While she was "flying" down the road yesterday (20 km's over the limit), a woman passed over a bridge only to find a cop with a radar gun on the other side lying in wait.

The cop pulled her over, walked up to the car, and with that classic patronizing smirk we all know and love, asked, "What's your hurry?"

To which she replied, "I'm late for work."

"Oh yeah," said the cop, "what do you do?"

"I'm a rectum stretcher," she responded.

The cop stammered, "A what? A rectum stretcher? And just what does a rectum stretcher do?"
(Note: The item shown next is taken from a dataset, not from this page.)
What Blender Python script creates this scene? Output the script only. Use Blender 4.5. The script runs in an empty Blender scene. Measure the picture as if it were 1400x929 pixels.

"Well," she said, "I start by inserting one finger, then I work my way up to two fingers, then three, then four, then with my whole hand in I work from side to side until I can get both hands in, and then I slowly but surely stretch, until it's about 6 feet wide"

"And just what the ###### do you do with a 6 foot @rsehole?" he asked.

"You give him a radar gun and park him behind a bridge..."

Traffic Ticket $95.00

Court Costs. $45.00

The Look on Cop's Face.. PRICELESS.

Posted

An alternative ending...

Policeman pulls over woman for speeding. He approaches the car and she winds down her window and sees him writing in his ticket book. She asks "Are you giving me a ticket to the policemans ball?"

"No ma'am, policeman don't have balls"

Realising what he's said by the smile on her face, he puts the ticket book away, returns to his car, and drives off.